▶ [Instructions for the task] Using the material below, repeat exactly the lines from the one with "What Blender Python" through the one with "def wz(py, Y): return H - (py - VY) * Y / F", ends included, without any images.

▶ [Records supplied]
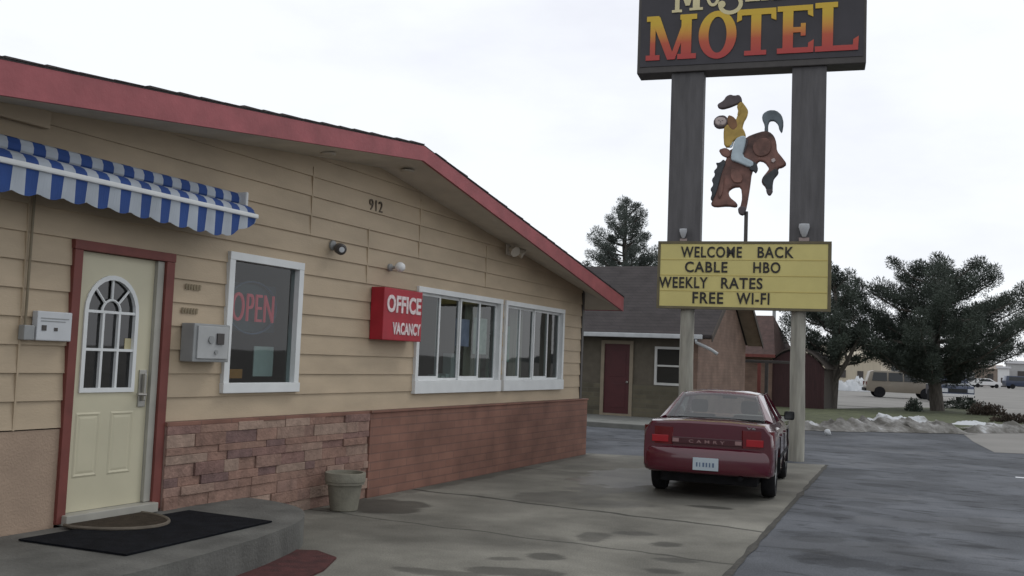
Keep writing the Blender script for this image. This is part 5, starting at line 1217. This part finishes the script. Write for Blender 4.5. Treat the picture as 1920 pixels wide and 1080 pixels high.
def shrub(label, c, rx, ry, rz_, seed, mat, n=900, sz=.09):
    rg = random.Random(seed); vs = []; fs = []
    T = thing('shrub', label, 'shrub', (*c, .1), 0, 'low shrubs on the verge')
    b = MB()
    for k in range(6):
        a = k*1.05; b.tube([(c[0], c[1], .1), (c[0]+rx*.5*math.cos(a), c[1]+ry*.5*math.sin(a), .1+rz_*.8)], [.025, .008], 5)
    b.build('stem', M['bark'], T)
    for _ in range(n):
        v = Vector((rg.gauss(0, 1), rg.gauss(0, 1), abs(rg.gauss(0, 1)))).normalized()*(rg.random()**.4)
        k2 = 1+.35*noise.noise(v*2.2+Vector((seed, 0, 0)))
        p = Vector((v.x*rx*k2, v.y*ry*k2, v.z*rz_*k2)); nn = (v+Vector((rg.uniform(-.6, .6), rg.uniform(-.6, .6), rg.uniform(0, .6)))).normalized()
        s = nn.cross(Vector((rg.uniform(-1, 1), rg.uniform(-1, 1), rg.uniform(-1, 1)))).normalized(); k = len(vs)
        vs += [tuple(p-s*sz*.3), tuple(p+s*sz*.3), tuple(p+nn*sz+s*sz*.15), tuple(p+nn*sz-s*sz*.15)]; fs.append((k, k+1, k+2, k+3))
    me = bpy.data.meshes.new('foliage'); me.from_pydata(vs, [], fs); me.materials.append(mat)
    o = bpy.data.objects.new('foliage', me); COL.objects.link(o); o.parent = T
brn = pm('brown_twigs', (.062, .047, .036), .95, .4, 3)
shrub('low dark green shrub right of the broad pine trunk', (6.0, 51.0), .95, .7, .55, 1, M['needle'])
shrub('low brown bare shrub at the right end of the verge', (6.85, 44.5), .75, .6, .45, 2, brn)
shrub('thin low brown shrub beside the dirty snow at the apron', (7.75, 38.6), 1.0, .5, .28, 3, brn, 700)
shrub('small dark shrub in front of the broad pine trunk', (4.1, 44.5), .3, .3, .5, 4, M['needle'], 500)

# ------------------------------------------------------------------ far vehicles
def side_car(name, label, cat, loc, rz, W_, prof, paint, wheels, wr, glasses, zbelt, taper, lights=(), group=None, detail=()):
    T = thing(name, label, cat, loc, rz, group)
    b = MB(); b.prism([(-W_/2, y, z) for y, z in prof], (W_, 0, 0))
    bmesh.ops.bevel(b.b, geom=b.b.edges[:], offset=.035, segments=2, profile=.6, affect='EDGES', clamp_overlap=True)
    for v in b.b.verts:
        if v.co.z > zbelt: v.co.x *= 1-taper*(v.co.z-zbelt)/.6
    b.build('body', paint, T, local=True, smooth=True, angle=35)
    for gl in glasses:
        for sg in (-1, 1):
            b = MB()
            def xw(z): return (W_/2)*(1-taper*max(0, z-zbelt)/.6)+.006
            b.poly([(sg*xw(z), y, z) for y, z in gl]); b.build('side_window', M['darkglass'], T, local=True)
    for yw in wheels:
        for sg in (-1, 1):
            b = MB(); b.lathe([(wr*.6, -.1), (wr*.95, -.1), (wr, -.05), (wr, .05), (wr*.95, .1), (wr*.6, .1)], (sg*(W_/2-.07), yw, wr), (1, 0, 0), 20); w_ = b.build('wheel', M['black'], T, local=True, smooth=True, angle=40)
            b = MB(); b.lathe([(wr*.6, 0), (wr*.55, .03), (0, .05)], (sg*(W_/2-.02), yw, wr), (sg, 0, 0), 16); b.build('rim', M['grey'], w_, local=True)
    for (nm, x0_, x1_, y0_, y1_, z0_, z1_, mt_) in detail:
        b = MB(); b.box(x0_, x1_, y0_, y1_, z0_, z1_, .01); b.build(nm, M[mt_], T, local=True)
    return T
suv = [(-2.3, .45), (-2.32, .75), (-2.25, 1.10), (-2.05, 1.72), (-1.8, 1.80), (.45, 1.78), (1.15, 1.15), (2.15, 1.02), (2.3, .85), (2.3, .42), (1.9, .35), (-1.95, .38)]
side_car('estate_car', 'beige four wheel drive parked behind the broad pine', 'car', (1.9, 71.8, 0), R(-78), 1.8, suv, M['beige'], (-1.45, 1.45), .37,
    ([(-1.95, 1.12), (-1.0, 1.12), (-1.0, 1.68), (-1.85, 1.68)], [(-.9, 1.12), (.0, 1.12), (.0, 1.68), (-.9, 1.68)], [(.08, 1.12), (1.0, 1.12), (.42, 1.66), (.08, 1.66)]), 1.1, .12,
    detail=(('bumper', -.88, .88, -2.40, -2.28, .42, .62, 'black'), ('tail_light', .62, .86, -2.34, -2.27, .8, 1.05, 'tail'), ('tail_light', -.86, -.62, -2.34, -2.27, .8, 1.05, 'tail')))
pick = [(-2.6, .5), (-2.62, 1.0), (-2.55, 1.08), (-.65, 1.08), (-.55, 1.75), (.55, 1.75), (1.05, 1.14), (2.35, 1.05), (2.45, .9), (2.45, .42), (2.1, .38), (-2.3, .42)]
side_car('pickup_truck', 'dark blue pickup truck with its front beside the pine trunk', 'truck', (5.0, 66.9, 0), R(-168), 1.85, pick, M['bluecar'], (-1.6, 1.6), .38,
    ([(-.45, 1.14), (.0, 1.14), (.0, 1.66), (-.40, 1.66)], [(.08, 1.14), (.92, 1.14), (.50, 1.66), (.08, 1.66)]), 1.1, .14,
    detail=(('grille', -.5, .5, 2.44, 2.48, .66, .88, 'darkglass'), ('headlight', .55, .88, 2.42, 2.47, .66, .88, 'offwhite'), ('headlight', -.88, -.55, 2.42, 2.47, .66, .88, 'offwhite'), ('front_bumper', -.92, .92, 2.42, 2.54, .40, .58, 'chrome'), ('bonnet_snow', -.8, .8, 1.15, 2.2, 1.10, 1.2, 'offwhite')))
van = [(-2.4, .4), (-2.45, 1.2), (-2.3, 1.95), (1.0, 1.95), (1.6, 1.25), (2.4, 1.1), (2.5, .8), (2.5, .4)]
side_car('dark_van', 'dark blue van parked by the pale grey building far right', 'van', (12.9, 168.5, 0), R(-75), 1.9, van, M['bluecar'], (-1.5, 1.6), .36, ([(-2.0, 1.25), (.95, 1.25), (.9, 1.8), (-2.0, 1.8)],), 1.2, .1)
sed = [(-2.2, .35), (-2.25, .85), (-1.4, .95), (-.9, 1.38), (.5, 1.4), (1.2, .95), (2.2, .82), (2.25, .4)]
side_car('white_car', 'small white car far down the pale side road', 'car', (7.9, 167, 0), R(-70), 1.7, sed, M['whitecar'], (-1.35, 1.4), .31, ([(-1.2, .95), (1.0, .95), (.4, 1.3), (-.8, 1.3)],), .9, .2, group='far parked cars')
side_car('dark_car', 'dark grey car far off beside the white one', 'car', (6.0, 177, 0), R(-80), 1.7, sed, M['darkcar'], (-1.35, 1.4), .31, ([(-1.2, .95), (1.0, .95), (.4, 1.3), (-.8, 1.3)],), .9, .2, group='far parked cars')

# ------------------------------------------------------------------ far buildings
def shedlike(name, label, x0_, x1_, y0_, y1_, h, wall, roof, rise=.8, doors=(), axis='x'):
    T = thing(name, label, 'building', ((x0_+x1_)/2, (y0_+y1_)/2, 0))
    b = MB(); b.box(x0_, x1_, y0_, y1_, -.05, h); b.build('wall', wall, T)
    b = MB(); ym = (y0_+y1_)/2; o_ = .3
    b.prism([(x0_-o_, y0_-o_, h+.01), (x0_-o_, ym, h+rise), (x0_-o_, y1_+o_, h+.01)], (x1_-x0_+2*o_, 0, 0)); b.build('roof', roof, T)
    for (nm, a, c, z0_, z1_, mt_) in doors:
        b = MB(); b.box(a, c, y0_-.06, y0_-.003, z0_, z1_); b.build(nm, M[mt_], T)
    return T
shedlike('tan_warehouse', 'tan metal building beyond the snow heap with a dark door', -12, -2.4, 110, 124, 3.2, M['tanmetal'], M['tanmetal'], 1.6, (('door', -4.75, -4.15, .0, 1.75, 'darkmetal'), ('window', -6.6, -5.9, 1.0, 1.8, 'darkmetal')))
shedlike('grey_warehouse', 'pale grey building at the far right edge', 12.4, 34, 214, 232, 4.4, M['greywall'], M['farroof'], .7, (('door', 14, 17, 0, 3, 'darkmetal'),))
shedlike('brown_warehouse', 'long brown building far beyond the broad pine', 1.5, 11.0, 200, 214, 3.1, M['brownfar'], M['brownfar'], .8, (('door', 8.6, 9.6, 0, 2.2, 'darkmetal'), ('door', 4.5, 6.5, 0, 2.4, 'greywall')))
shedlike('white_shed', 'white shed between the brown and the grey far buildings', 10.2, 11.9, 190, 196, 3.2, M['whitecar'], M['farroof'], .4, (('door', 10.6, 11.4, 0, 1.6, 'darkmetal'),))
lump('treeline', None, None, [(-160, 420), (-60, 430), (60, 440), (200, 430)], pm('far_woods', (.10, .105, .105), .95, .3, .05), 6.5, 6, 3, 160, 6)
bpy.data.objects['treeline']['kind'] = 'stuff'
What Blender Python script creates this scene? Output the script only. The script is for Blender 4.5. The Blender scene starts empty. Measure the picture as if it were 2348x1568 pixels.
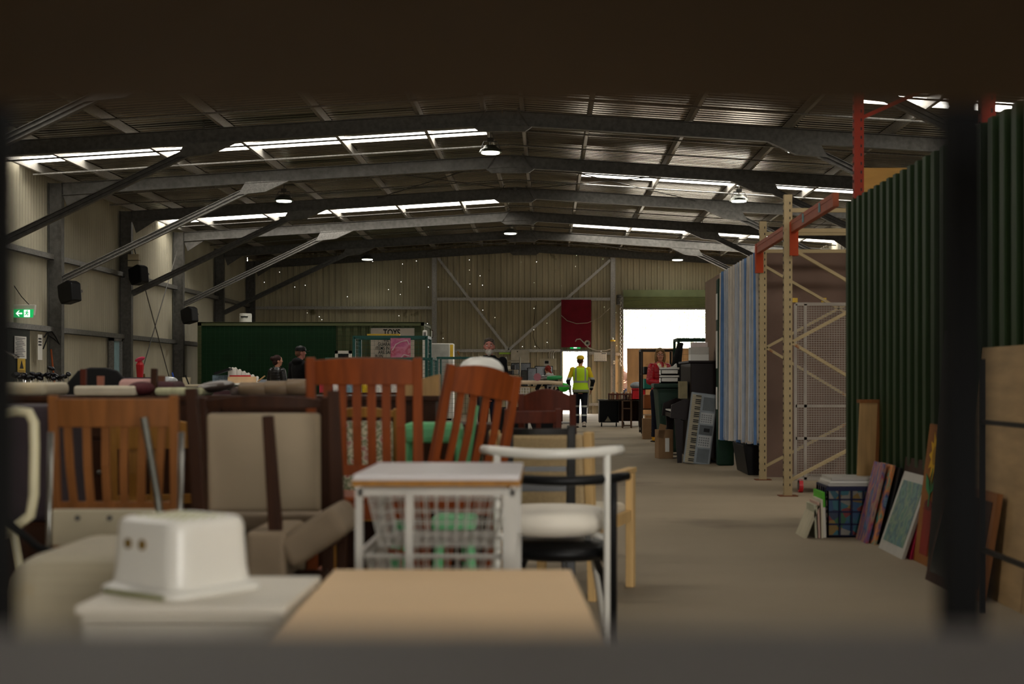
import bpy, bmesh, math, random
from mathutils import Vector, Matrix
random.seed(7)
C = bpy.context.scene.collection
R = math.radians
F, VX, VY, H = 3261.0, 1254.0, 870.0, 1.15      # lens in pixels, vanishing point, eye height


def wx(px, Y): return (px - VX) * Y / F
def wz(py, Y): return H - (py - VY) * Y / F


# ------------------------------------------------------------------ materials
def srgb(h):
    h = h.lstrip('#'); o = []
    for i in (0, 2, 4):
        c = int(h[i:i + 2], 16) / 255
        o.append(c / 12.92 if c <= .04045 else ((c + .055) / 1.055) ** 2.4)
    return o


_m = {}


def mat(name, col='#808080', rough=.6, metal=0., var=.15, scale=5., stretch=(1, 1, 1), bump=0., bscale=40., emit=0., bands=None, stain=None, coat=0.):
    """bands: list of (axis, lo, hi, colour, use_abs) patterns in the object's own coordinates"""
    if name in _m: return _m[name]
    m = bpy.data.materials.new(name); m.use_nodes = True; _m[name] = m
    nt = m.node_tree; N = nt.nodes; L = nt.links
    b = N['Principled BSDF']
    b.inputs['Roughness'].default_value = rough
    b.inputs['Metallic'].default_value = metal
    b.inputs['Specular IOR Level'].default_value = .5 if rough < .42 else .22
    if coat: b.inputs['Coat Weight'].default_value = coat
    c = srgb(col)
    tc = N.new('ShaderNodeTexCoord'); mp = N.new('ShaderNodeMapping')
    mp.inputs['Scale'].default_value = stretch
    L.new(tc.outputs['Object'], mp.inputs['Vector'])
    nz = N.new('ShaderNodeTexNoise'); nz.inputs['Scale'].default_value = scale; nz.inputs['Detail'].default_value = 5
    L.new(mp.outputs[0], nz.inputs['Vector'])
    rp = N.new('ShaderNodeValToRGB')
    rp.color_ramp.elements[0].position = .3; rp.color_ramp.elements[1].position = .7
    rp.color_ramp.elements[0].color = [max(0, v * (1 - var)) for v in c] + [1]
    rp.color_ramp.elements[1].color = [min(1, v * (1 + var)) for v in c] + [1]
    L.new(nz.outputs['Fac'], rp.inputs['Fac'])
    out = rp.outputs['Color']
    if stain:
        n2 = N.new('ShaderNodeTexNoise'); n2.inputs['Scale'].default_value = stain[1]; n2.inputs['Detail'].default_value = 8
        L.new(tc.outputs['Object'], n2.inputs['Vector'])
        r2 = N.new('ShaderNodeValToRGB'); r2.color_ramp.elements[0].position = stain[2]; r2.color_ramp.elements[1].position = stain[2] + .08
        L.new(n2.outputs['Fac'], r2.inputs['Fac'])
        mx = N.new('ShaderNodeMix'); mx.data_type = 'RGBA'
        L.new(r2.outputs['Color'], mx.inputs[0]); L.new(out, mx.inputs[6]); mx.inputs[7].default_value = srgb(stain[0]) + [1]
        out = mx.outputs[2]
    if bands:
        sp = N.new('ShaderNodeSeparateXYZ'); L.new(tc.outputs['Object'], sp.inputs[0])
        for ax, lo, hi, bc, ab in bands:
            v = sp.outputs[ax]
            if ab:
                a = N.new('ShaderNodeMath'); a.operation = 'ABSOLUTE'; L.new(v, a.inputs[0]); v = a.outputs[0]
            g = N.new('ShaderNodeMath'); g.operation = 'GREATER_THAN'; L.new(v, g.inputs[0]); g.inputs[1].default_value = lo
            l = N.new('ShaderNodeMath'); l.operation = 'LESS_THAN'; L.new(v, l.inputs[0]); l.inputs[1].default_value = hi
            k = N.new('ShaderNodeMath'); k.operation = 'MULTIPLY'; L.new(g.outputs[0], k.inputs[0]); L.new(l.outputs[0], k.inputs[1])
            mx = N.new('ShaderNodeMix'); mx.data_type = 'RGBA'
            L.new(k.outputs[0], mx.inputs[0]); L.new(out, mx.inputs[6]); mx.inputs[7].default_value = srgb(bc) + [1]
            out = mx.outputs[2]
    L.new(out, b.inputs['Base Color'])
    if bump:
        bn = N.new('ShaderNodeTexNoise'); bn.inputs['Scale'].default_value = bscale
        L.new(mp.outputs[0], bn.inputs['Vector'])
        bp = N.new('ShaderNodeBump'); bp.inputs['Strength'].default_value = bump
        L.new(bn.outputs['Fac'], bp.inputs['Height']); L.new(bp.outputs[0], b.inputs['Normal'])
    if emit:
        L.new(out, b.inputs['Emission Color']); b.inputs['Emission Strength'].default_value = emit
    return m


def ramp_mat(name, cols, scale=6., rough=.6, stretch=(1, 1, 1), voronoi=False, detail=4):
    """a printed or painted picture surface: several colours spread by a noise"""
    if name in _m: return _m[name]
    m = bpy.data.materials.new(name); m.use_nodes = True; _m[name] = m
    nt = m.node_tree; N = nt.nodes; L = nt.links; b = N['Principled BSDF']; b.inputs['Roughness'].default_value = rough
    tc = N.new('ShaderNodeTexCoord'); mp = N.new('ShaderNodeMapping'); mp.inputs['Scale'].default_value = stretch
    L.new(tc.outputs['Object'], mp.inputs['Vector'])
    if voronoi:
        nz = N.new('ShaderNodeTexVoronoi'); nz.inputs['Scale'].default_value = scale; L.new(mp.outputs[0], nz.inputs['Vector'])
        s = N.new('ShaderNodeSeparateColor'); L.new(nz.outputs['Color'], s.inputs[0]); fac = s.outputs[0]
    else:
        nz = N.new('ShaderNodeTexNoise'); nz.inputs['Scale'].default_value = scale; nz.inputs['Detail'].default_value = detail
        L.new(mp.outputs[0], nz.inputs['Vector']); fac = nz.outputs['Fac']
    rp = N.new('ShaderNodeValToRGB'); cr = rp.color_ramp
    n = len(cols); lo, hi = (.02, .98) if voronoi else (.3, .7)
    cr.elements[0].position = lo; cr.elements[1].position = hi
    for i in range(1, n - 1): cr.elements.new(lo + (hi - lo) * i / (n - 1))
    for i, cc in enumerate(cols): cr.elements[i].color = srgb(cc) + [1]
    if voronoi: cr.interpolation = 'CONSTANT'
    L.new(fac, rp.inputs['Fac']); L.new(rp.outputs['Color'], b.inputs['Base Color'])
    return m


def glow_mat(name, col, strength):
    if name in _m: return _m[name]
    m = bpy.data.materials.new(name); m.use_nodes = True; _m[name] = m
    b = m.node_tree.nodes['Principled BSDF']
    b.inputs['Base Color'].default_value = srgb(col) + [1]
    b.inputs['Emission Color'].default_value = srgb(col) + [1]; b.inputs['Emission Strength'].default_value = strength
    return m


def wood(name, col, var=.25, rough=.45, axis=2, coat=0.):
    st = [14, 14, 14]; st[axis] = 1.2
    return mat(name, col, rough, 0, var, 2.2, st, .04, 8, coat=coat)


galv = mat('galvanised_steel', '#7c7a76', .45, .55, .3, 30)
galv_dark = mat('weathered_steel', '#5e5c58', .55, .35, .25, 12)
galv_pale = mat('zinc_spangle', '#aaa69e', .42, .5, .35, 60)
chrome = mat('chrome', '#d8d8d8', .12, 1., .03)
w_red = wood('cherry_wood', '#7a380e', rough=.6)
w_org = wood('orange_stained_wood', '#8a4414', rough=.6)
w_beech = wood('tan_beech', '#835228', .2, .6)
w_dark = wood('dark_walnut', '#341a08', .3, .6)
w_mahog = wood('mahogany', '#4c1e0e', .25, .6)
w_pine = wood('pale_pine', '#ad895a', .18, .6)
w_honey = wood('honey_pine', '#96682a', .2, .55)
w_ply = mat('plywood_face', '#a58a64', .6, 0, .18, 2.5, (1, 1, 5), .03, 10)
w_ply_y = mat('yellow_plywood', '#b89250', .6, 0, .15, 2.5, (1, 1, 4))
w_ebony = mat('black_lacquer', '#0b0a0a', .3, 0, .2, 8, coat=.3)
p_cream = mat('cream_vinyl', '#b0a68e', .55, 0, .08, 4, stain=('#b3a27f', 3, .62))
p_beige = mat('beige_upholstery', '#8c7b66', .8, 0, .1, 6, bump=.1, bscale=120)
p_white = mat('white_plastic', '#dcdad2', .35, 0, .03, 3)
p_whitepaint = mat('white_painted_metal', '#b5b1a8', .4, 0, .06, 10)
p_black = mat('black_plastic', '#0d0d0e', .45, 0, .2, 10)
p_mint = mat('mint_green_paint', '#62a874', .5, 0, .08, 8)
rubber = mat('black_rubber', '#0a0a0a', .8, 0, .1)
cloth_black = mat('black_cloth', '#0c0c0e', .85, 0, .3, 20)
cloth_navy = mat('navy_cloth', '#141726', .85, 0, .2, 20)
leather_brown = mat('dark_brown_leather', '#1c130e', .4, 0, .2, 5, bump=.1)
leather_beige = mat('beige_leather', '#7d6a54', .42, 0, .15, 5, bump=.15, bscale=25)
plum = mat('plum_fabric', '#43292d', .8, 0, .2, 5)
cardboard = mat('cardboard', '#8d6f50', .8, 0, .08, 6)
paper = mat('paper_white', '#e6e4dd', .7, 0, .03)
skin = mat('skin', '#c08a70', .5, 0, .08, 15)
skin_red = mat('weathered_skin', '#b4766a', .5, 0, .1, 15)
red_paint = mat('red_plastic', '#b81420', .4, 0, .08)
dkgreen = mat('dark_green_enamel', '#173627', .5, 0, .15, 6)
teal_frame = mat('teal_enamel', '#2c5f58', .5, 0, .15, 8)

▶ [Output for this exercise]
What Blender Python script creates this scene? Output the script only. The script is for Blender 4.5. The Blender scene starts empty. Measure the picture as if it were 2348x1568 pixels.
import bpy, bmesh, math, random
from mathutils import Vector, Matrix
random.seed(7)
C = bpy.context.scene.collection
R = math.radians
F, VX, VY, H = 3261.0, 1254.0, 870.0, 1.15      # lens in pixels, vanishing point, eye height


def wx(px, Y): return (px - VX) * Y / F
def wz(py, Y): return H - (py - VY) * Y / F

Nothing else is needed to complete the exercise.